To be done — Retype, word for word, the lines between the ones holding "What Blender Python" and "COL = scene.collection", inclusive; pictures stay out of the copy.

Records with scene code —
....................

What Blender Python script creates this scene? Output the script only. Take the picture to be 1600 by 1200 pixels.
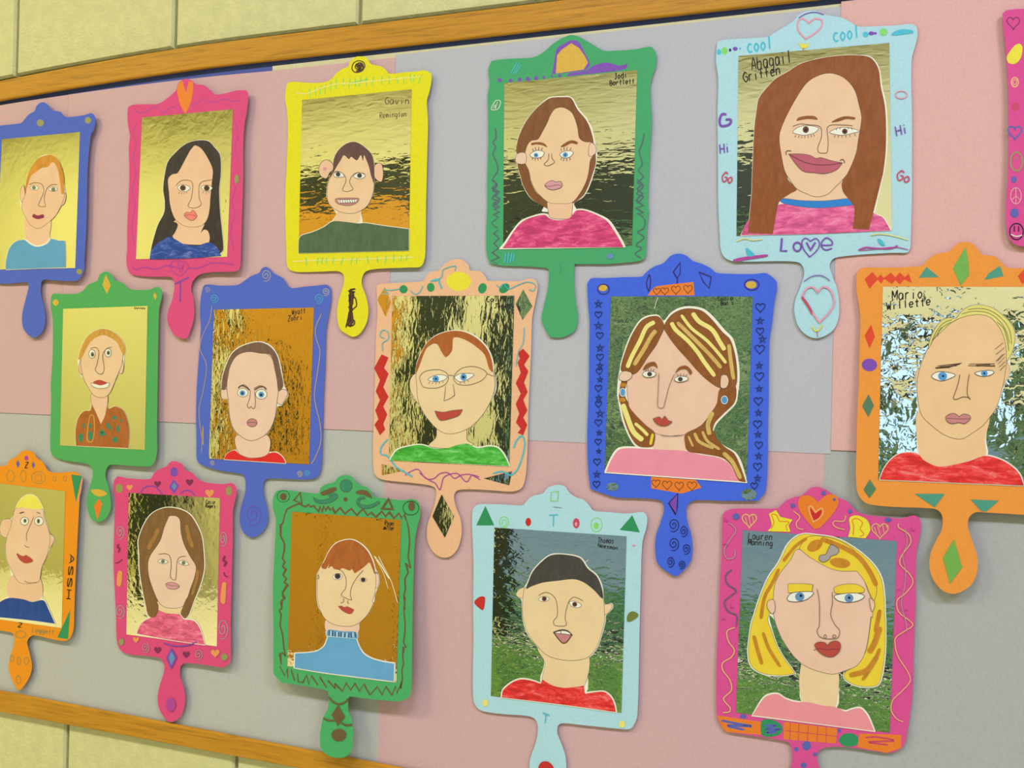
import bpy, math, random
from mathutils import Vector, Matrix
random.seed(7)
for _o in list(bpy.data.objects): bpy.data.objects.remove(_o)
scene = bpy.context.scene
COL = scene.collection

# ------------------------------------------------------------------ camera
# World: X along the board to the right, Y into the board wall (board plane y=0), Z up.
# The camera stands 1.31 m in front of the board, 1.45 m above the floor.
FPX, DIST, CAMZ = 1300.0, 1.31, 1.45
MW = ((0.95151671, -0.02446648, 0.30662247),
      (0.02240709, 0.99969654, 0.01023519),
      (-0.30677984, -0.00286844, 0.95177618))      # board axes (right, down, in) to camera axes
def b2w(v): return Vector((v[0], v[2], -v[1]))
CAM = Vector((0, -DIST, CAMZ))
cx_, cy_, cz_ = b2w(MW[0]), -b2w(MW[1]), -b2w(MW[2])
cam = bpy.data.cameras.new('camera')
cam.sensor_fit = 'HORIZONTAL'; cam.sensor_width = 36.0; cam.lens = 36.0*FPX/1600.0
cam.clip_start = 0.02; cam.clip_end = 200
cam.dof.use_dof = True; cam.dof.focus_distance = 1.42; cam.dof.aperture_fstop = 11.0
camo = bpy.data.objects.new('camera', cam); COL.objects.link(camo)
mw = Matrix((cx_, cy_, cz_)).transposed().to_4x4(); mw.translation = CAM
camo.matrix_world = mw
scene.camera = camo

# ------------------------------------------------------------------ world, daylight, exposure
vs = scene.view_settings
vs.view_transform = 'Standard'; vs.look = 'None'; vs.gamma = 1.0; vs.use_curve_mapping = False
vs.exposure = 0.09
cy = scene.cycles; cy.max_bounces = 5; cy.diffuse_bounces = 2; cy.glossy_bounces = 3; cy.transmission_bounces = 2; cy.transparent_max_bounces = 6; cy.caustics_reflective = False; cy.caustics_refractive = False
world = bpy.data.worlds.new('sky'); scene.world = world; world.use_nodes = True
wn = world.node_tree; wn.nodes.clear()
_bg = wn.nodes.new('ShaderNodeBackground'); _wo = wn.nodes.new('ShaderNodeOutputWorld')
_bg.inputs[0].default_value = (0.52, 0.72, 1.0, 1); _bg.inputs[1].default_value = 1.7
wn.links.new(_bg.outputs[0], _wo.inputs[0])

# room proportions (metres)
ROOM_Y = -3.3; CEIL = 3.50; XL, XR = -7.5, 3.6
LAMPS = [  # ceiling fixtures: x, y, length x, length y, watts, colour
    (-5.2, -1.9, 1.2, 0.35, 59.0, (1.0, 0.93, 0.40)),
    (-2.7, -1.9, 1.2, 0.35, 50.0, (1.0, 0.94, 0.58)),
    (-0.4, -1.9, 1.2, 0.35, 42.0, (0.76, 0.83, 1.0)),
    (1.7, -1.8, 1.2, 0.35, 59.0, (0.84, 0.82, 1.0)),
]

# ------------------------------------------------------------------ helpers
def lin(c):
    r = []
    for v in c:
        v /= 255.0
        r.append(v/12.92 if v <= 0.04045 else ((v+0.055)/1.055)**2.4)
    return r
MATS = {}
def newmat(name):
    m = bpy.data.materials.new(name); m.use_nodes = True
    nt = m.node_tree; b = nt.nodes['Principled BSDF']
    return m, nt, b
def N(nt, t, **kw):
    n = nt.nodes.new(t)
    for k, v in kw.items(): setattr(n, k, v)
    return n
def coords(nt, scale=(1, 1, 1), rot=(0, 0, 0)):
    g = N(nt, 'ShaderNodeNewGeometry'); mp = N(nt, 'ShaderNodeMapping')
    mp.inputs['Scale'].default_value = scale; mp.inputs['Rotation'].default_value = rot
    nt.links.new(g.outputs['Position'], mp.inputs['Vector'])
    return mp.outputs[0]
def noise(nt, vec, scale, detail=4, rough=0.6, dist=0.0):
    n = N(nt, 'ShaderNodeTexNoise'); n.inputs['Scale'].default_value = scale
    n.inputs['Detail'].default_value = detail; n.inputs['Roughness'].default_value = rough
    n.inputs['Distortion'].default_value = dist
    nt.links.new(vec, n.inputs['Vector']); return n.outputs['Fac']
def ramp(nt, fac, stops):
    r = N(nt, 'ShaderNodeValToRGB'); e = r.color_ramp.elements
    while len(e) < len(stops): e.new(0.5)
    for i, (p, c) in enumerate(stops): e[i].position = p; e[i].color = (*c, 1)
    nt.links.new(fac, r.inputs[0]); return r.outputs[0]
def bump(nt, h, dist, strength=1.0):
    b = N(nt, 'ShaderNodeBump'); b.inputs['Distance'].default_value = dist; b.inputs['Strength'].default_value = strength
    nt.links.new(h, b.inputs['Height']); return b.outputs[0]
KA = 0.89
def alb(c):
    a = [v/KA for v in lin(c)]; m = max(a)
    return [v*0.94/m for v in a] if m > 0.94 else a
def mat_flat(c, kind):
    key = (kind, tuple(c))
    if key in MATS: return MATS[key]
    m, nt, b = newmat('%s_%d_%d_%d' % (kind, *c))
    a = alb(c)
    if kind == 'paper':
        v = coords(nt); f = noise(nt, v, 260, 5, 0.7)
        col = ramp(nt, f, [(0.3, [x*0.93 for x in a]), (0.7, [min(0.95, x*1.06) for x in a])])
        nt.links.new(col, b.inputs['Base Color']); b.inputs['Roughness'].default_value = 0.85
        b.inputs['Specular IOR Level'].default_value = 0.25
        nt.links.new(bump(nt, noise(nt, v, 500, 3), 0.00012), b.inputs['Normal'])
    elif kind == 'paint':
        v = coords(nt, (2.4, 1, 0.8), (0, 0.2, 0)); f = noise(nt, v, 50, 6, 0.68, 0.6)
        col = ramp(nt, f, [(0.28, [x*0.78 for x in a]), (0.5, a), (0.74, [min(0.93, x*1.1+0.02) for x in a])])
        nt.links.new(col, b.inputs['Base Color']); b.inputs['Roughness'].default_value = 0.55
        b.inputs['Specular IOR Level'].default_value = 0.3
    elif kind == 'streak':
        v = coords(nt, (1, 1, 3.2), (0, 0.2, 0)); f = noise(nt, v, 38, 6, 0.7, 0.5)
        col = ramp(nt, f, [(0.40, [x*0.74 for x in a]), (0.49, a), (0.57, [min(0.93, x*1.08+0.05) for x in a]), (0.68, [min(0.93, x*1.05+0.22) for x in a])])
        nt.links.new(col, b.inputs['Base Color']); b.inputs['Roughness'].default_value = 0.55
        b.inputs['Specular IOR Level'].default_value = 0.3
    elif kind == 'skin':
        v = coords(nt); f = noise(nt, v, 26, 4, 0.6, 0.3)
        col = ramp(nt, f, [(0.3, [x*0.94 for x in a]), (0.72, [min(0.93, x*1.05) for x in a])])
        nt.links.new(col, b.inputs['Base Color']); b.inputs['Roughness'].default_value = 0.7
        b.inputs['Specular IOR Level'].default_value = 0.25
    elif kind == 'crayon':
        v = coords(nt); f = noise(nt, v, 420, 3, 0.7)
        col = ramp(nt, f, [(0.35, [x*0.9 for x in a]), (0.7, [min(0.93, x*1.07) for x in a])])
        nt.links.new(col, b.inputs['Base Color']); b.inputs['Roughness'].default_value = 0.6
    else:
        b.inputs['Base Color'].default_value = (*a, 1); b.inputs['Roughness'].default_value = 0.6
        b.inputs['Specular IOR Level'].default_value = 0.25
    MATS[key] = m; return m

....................

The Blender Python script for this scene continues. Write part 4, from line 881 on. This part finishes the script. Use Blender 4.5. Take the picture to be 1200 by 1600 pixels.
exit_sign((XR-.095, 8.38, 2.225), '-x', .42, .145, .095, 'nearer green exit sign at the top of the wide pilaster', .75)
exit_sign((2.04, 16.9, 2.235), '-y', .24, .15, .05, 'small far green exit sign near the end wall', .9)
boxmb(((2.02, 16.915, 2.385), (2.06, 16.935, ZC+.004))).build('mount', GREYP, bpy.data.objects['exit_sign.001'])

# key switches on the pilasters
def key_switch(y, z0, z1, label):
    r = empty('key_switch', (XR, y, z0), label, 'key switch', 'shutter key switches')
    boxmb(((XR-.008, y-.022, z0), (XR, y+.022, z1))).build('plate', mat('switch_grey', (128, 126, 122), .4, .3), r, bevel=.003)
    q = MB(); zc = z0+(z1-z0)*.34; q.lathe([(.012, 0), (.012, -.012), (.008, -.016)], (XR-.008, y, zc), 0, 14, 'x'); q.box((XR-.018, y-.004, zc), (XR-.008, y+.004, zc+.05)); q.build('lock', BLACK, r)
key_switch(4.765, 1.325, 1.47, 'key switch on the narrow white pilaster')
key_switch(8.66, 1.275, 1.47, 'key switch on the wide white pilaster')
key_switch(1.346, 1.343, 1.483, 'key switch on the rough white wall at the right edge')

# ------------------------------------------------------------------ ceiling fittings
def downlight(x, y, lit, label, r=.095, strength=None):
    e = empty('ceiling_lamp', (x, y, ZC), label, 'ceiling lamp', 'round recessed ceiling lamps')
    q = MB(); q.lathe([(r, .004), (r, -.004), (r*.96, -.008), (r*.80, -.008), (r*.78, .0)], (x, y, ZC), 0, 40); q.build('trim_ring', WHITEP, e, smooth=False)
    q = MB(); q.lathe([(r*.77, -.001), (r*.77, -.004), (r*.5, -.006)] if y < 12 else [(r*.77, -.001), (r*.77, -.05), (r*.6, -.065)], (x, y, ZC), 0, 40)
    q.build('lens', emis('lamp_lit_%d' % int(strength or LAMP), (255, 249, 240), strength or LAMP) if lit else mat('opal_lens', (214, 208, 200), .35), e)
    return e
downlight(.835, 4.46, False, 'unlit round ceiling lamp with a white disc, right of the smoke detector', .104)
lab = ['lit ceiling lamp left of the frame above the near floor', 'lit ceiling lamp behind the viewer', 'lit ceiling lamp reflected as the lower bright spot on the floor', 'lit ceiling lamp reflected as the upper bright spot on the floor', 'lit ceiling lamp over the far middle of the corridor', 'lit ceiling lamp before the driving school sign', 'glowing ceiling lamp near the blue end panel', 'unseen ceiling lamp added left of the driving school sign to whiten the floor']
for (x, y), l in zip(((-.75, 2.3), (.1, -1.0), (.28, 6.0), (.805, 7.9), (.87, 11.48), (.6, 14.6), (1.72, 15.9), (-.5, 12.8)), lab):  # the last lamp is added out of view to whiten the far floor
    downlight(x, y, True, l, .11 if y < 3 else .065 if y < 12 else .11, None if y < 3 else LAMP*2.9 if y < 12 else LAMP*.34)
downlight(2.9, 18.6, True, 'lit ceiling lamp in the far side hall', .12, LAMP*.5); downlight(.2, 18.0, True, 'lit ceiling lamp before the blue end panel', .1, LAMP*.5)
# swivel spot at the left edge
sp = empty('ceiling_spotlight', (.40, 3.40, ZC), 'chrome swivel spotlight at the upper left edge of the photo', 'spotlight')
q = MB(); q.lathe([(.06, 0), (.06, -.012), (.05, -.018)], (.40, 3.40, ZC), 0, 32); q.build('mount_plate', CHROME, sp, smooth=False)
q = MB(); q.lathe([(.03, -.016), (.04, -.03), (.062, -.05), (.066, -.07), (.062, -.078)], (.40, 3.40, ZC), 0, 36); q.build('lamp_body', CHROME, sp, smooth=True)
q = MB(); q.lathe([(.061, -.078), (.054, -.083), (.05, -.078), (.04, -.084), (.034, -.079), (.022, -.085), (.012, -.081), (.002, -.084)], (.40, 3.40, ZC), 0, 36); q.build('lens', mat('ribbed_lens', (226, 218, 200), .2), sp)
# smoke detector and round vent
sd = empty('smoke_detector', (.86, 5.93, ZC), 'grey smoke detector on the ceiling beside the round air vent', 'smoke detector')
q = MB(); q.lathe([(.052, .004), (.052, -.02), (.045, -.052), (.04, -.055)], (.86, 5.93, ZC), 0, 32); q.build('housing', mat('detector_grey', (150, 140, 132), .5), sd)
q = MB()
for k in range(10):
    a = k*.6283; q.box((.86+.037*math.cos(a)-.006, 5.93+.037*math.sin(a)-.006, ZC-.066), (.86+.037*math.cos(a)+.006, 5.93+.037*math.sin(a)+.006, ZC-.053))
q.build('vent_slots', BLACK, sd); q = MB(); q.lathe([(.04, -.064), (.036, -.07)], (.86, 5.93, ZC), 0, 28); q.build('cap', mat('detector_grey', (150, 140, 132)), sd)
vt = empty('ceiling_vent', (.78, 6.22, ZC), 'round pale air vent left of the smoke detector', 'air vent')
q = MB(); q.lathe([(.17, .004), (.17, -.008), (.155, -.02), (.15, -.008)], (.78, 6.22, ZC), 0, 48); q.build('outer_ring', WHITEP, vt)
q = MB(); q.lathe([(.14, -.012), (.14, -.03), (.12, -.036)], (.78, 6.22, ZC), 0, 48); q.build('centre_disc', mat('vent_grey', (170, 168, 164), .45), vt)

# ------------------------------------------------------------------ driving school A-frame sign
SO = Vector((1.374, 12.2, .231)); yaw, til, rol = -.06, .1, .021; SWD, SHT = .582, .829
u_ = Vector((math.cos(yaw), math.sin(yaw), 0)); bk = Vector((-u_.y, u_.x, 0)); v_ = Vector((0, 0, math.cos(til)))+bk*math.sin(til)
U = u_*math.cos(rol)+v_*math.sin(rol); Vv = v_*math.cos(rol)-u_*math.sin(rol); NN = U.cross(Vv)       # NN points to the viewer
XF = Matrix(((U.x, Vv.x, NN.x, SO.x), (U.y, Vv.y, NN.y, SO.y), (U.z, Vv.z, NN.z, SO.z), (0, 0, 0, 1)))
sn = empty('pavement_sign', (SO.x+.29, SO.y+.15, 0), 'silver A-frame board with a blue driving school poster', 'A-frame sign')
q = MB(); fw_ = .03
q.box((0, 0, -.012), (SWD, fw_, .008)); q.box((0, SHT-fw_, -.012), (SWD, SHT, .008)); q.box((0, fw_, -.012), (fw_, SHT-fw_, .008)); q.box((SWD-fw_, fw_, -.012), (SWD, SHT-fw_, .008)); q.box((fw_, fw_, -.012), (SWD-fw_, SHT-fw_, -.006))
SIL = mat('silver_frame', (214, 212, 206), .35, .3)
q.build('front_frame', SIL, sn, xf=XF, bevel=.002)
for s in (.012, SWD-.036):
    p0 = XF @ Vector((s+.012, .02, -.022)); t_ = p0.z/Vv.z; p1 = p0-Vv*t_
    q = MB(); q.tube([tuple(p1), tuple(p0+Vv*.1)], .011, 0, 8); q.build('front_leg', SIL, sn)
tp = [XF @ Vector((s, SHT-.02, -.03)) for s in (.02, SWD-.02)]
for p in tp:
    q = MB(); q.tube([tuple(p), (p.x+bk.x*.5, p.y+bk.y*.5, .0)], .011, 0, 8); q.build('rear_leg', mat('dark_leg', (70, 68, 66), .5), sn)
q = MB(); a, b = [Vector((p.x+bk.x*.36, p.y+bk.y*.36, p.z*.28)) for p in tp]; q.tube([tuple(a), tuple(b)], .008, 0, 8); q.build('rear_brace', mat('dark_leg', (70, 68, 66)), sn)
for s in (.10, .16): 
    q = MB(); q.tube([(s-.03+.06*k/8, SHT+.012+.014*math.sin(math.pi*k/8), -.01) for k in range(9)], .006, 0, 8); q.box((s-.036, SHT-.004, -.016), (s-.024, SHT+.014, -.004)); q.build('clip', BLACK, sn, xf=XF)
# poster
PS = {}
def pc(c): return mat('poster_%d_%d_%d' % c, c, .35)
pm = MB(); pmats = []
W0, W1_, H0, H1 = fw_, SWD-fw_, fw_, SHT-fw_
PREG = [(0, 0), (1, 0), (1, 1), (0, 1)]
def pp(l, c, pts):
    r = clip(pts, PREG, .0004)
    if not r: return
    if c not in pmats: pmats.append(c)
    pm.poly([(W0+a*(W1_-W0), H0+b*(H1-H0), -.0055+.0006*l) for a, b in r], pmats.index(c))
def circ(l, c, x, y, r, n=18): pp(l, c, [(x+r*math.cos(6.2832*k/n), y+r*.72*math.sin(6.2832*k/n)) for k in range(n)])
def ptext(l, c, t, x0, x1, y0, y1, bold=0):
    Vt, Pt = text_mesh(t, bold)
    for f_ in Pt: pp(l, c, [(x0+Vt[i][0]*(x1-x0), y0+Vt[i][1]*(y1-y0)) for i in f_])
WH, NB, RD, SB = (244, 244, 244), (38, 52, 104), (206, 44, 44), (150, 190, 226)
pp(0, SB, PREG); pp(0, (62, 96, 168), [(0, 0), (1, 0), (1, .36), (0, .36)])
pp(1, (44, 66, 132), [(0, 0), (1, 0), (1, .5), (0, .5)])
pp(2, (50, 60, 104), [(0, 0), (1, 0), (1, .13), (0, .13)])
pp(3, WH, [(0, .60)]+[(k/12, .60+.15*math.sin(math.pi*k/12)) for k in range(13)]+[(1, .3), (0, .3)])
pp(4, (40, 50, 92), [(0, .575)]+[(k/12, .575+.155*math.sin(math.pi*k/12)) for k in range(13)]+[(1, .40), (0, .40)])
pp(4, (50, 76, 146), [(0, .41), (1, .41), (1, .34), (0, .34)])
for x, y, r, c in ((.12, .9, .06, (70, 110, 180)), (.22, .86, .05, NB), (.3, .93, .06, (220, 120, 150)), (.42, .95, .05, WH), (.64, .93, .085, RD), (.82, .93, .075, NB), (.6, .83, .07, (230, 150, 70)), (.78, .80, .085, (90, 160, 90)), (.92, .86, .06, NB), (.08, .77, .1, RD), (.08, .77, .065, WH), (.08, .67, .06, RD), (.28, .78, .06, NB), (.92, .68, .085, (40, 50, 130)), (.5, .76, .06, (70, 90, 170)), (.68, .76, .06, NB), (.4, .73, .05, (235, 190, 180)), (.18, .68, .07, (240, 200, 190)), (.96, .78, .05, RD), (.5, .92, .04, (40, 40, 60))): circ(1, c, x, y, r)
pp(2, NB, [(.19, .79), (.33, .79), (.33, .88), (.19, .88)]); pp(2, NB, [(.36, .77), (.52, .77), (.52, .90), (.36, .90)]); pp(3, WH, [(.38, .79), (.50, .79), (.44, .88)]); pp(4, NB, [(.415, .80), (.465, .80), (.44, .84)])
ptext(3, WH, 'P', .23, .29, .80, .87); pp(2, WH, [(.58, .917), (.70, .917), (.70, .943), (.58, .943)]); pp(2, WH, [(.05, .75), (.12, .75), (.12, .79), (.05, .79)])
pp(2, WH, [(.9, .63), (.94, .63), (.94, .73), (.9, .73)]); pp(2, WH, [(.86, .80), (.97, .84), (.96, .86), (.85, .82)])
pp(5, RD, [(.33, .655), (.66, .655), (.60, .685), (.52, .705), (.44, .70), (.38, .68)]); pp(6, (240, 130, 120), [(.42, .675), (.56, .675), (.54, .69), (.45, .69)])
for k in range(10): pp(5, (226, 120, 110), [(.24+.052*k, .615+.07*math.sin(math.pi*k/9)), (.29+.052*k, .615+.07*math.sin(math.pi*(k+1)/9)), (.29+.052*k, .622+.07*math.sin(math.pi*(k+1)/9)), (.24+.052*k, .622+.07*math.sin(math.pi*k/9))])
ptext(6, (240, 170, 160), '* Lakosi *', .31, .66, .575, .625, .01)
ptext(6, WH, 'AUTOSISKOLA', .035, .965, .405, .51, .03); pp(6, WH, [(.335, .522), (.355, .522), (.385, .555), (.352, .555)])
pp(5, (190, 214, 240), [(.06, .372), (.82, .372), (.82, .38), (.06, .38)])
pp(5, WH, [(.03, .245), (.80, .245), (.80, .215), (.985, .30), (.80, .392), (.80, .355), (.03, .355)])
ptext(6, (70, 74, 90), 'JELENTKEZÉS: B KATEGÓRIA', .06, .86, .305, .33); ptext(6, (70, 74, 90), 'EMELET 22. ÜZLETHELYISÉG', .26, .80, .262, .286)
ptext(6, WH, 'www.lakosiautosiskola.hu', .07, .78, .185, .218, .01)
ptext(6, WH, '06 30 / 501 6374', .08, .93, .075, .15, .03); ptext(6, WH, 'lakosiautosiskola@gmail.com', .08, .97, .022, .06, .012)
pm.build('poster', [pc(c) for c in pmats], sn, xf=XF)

....................

Final result —
What Blender Python script creates this scene? Output the script only. Take the picture to be 1600 by 1200 pixels.
import bpy, math, random
from mathutils import Vector, Matrix
random.seed(7)
for _o in list(bpy.data.objects): bpy.data.objects.remove(_o)
scene = bpy.context.scene
COL = scene.collection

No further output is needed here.